The Horror Stories of Robert E. Howard
Robert E. Howard
Del Rey
trade paper $18.00
ebook Kindle $11.59 Nook $13.99
I read this story for the first time recently in the Ballantine Adult Fantasy collection The Spawn of Cthulhu. (The subject of my next BAF post for Black Gate.) Just from the title, I could have sworn I’d read it before, but I think I would have remembered this one.
“The Children of the Night” was first published in Weird Tales in the April-May issue of 1931. It’s an interesting little story in that it ties two of Howard’s series characters in with H. P. Lovecraft’s Cthulhu Mythos.
The story is narrated by one John O’Donnel. He’s at a get together with several other men in the home of John Conrad, among them Professor John Kirowan. Both Conrad and Kirowan appear in other Howard tales, “Dig Me No Grave” being one. To his credit Howard doesn’t give the first name of all of these characters in every story and often only refers to them by their surnames.
In this one a discussion arises about cults, and several names from the Mythos are mentioned, icluding Cthulhu. Then one of the ones mentioned is the cult of Bran. The reference is to Bran Mak Morn, something that is explicitly stated in the story. The men begin discussing just how factual the legends about the Picts are, and Conrad shows them a flint mallet he thinks might be from that period. It’s balanced in an odd way.
A couple of the men try it out, swinging it. One of them hits O’Donnel on the head. While he’s unconscious, he relives a past life. In this incarnation, O’Donnel was Aryara, a member of the tribe known as the Sword People. This is a tribe distinct from the Picts.

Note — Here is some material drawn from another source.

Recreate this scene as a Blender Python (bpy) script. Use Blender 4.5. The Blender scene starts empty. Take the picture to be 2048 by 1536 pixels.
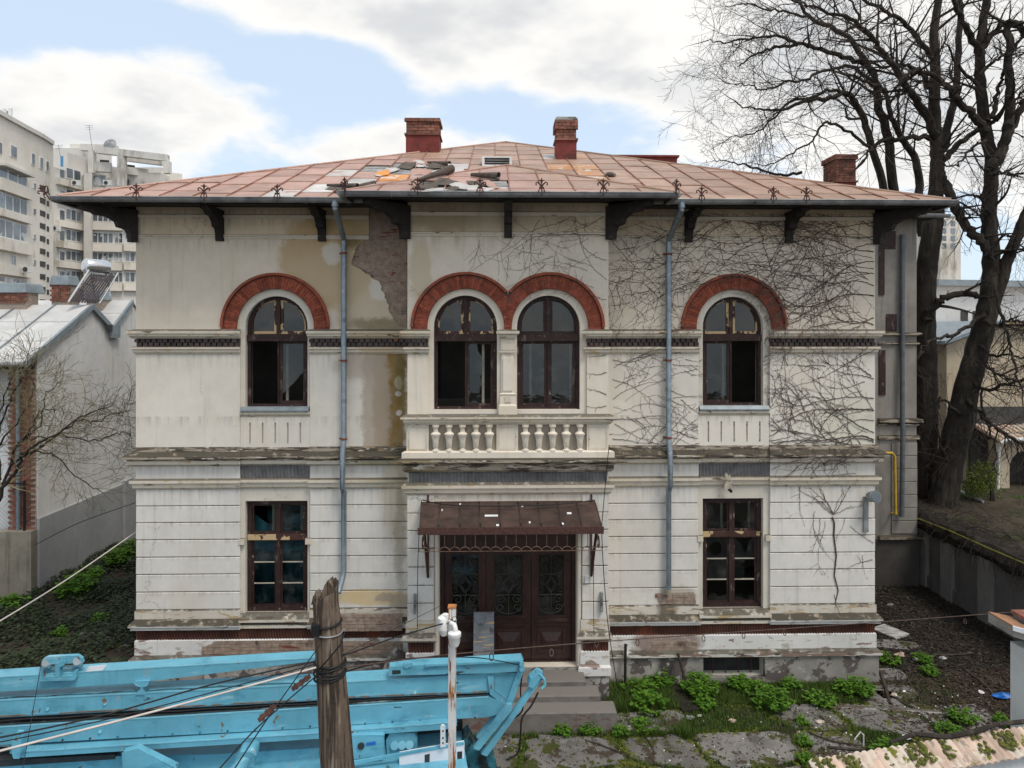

Aryara and his companions have been attacked by members of a degenerate tribe known as the Children of the Night. They are regarded as little more than vermin by both the Sword People and the Picts. Aryara was on watch and had fallen asleep by the time they attack, and as a result he was merely unconscious while his companions were butchered.
Knowing he can never return to his tribe due to the disgrace of allowing his companions to be attacked and killed, he hunts the Children of the Night down and dies in battle.
O’Donnel comes to his senses back in the present as he dies in his memory. It is at this point that he recognizes the man who hit him as a throwback to the Children of the Night. He tries to kill him and is prevented from doing so by the other men in the room . The story ends with O’Donnel vowing to hunt him down and destroy him.
Not Howard’s strongest work, but it’s interesting. Howard was clearly experimenting. “The Children of the Night” was written about the time of the Bran Mak Morn stories. He was also beginning to mine Lovecraft’s universe for material as well, something Lovecraft actively encouraged his correspondents to do. While I don’t think the blending of the different characters from the different series works all that well, it’s not a total disaster, either.
The concepts of reincarnation and racial memory were favorites of Howard’s, and he would return to them again in later works, where he would use them to greater effect.
I remember liking this one. I love Howard’s and Machen’s stories of degenerate pre-Celtic tribes persisting under the hills and coming out to wreak bloody havoc.
I’ve not read Machen yet. I need to rectify that oversight.
I liked it. Howards Horror Stories by Del Rey is a an absolute favorite of mine.
Machen wrote a lot of dross, but his good stuff is potent. I think pretty much everything’s available from Gutenberg. The Novel of the Black Seal (part of the linked collection, The Three Impostors) might be the first “evil little people under the earth” stories.
The Three Imposters is part of the BAF series. It’s a couple of years ahead of where I am in my reading. I’m at the beginning of 1970, and The Three Imposters is in the middle of 1972. I may jump ahead in a few months and read it.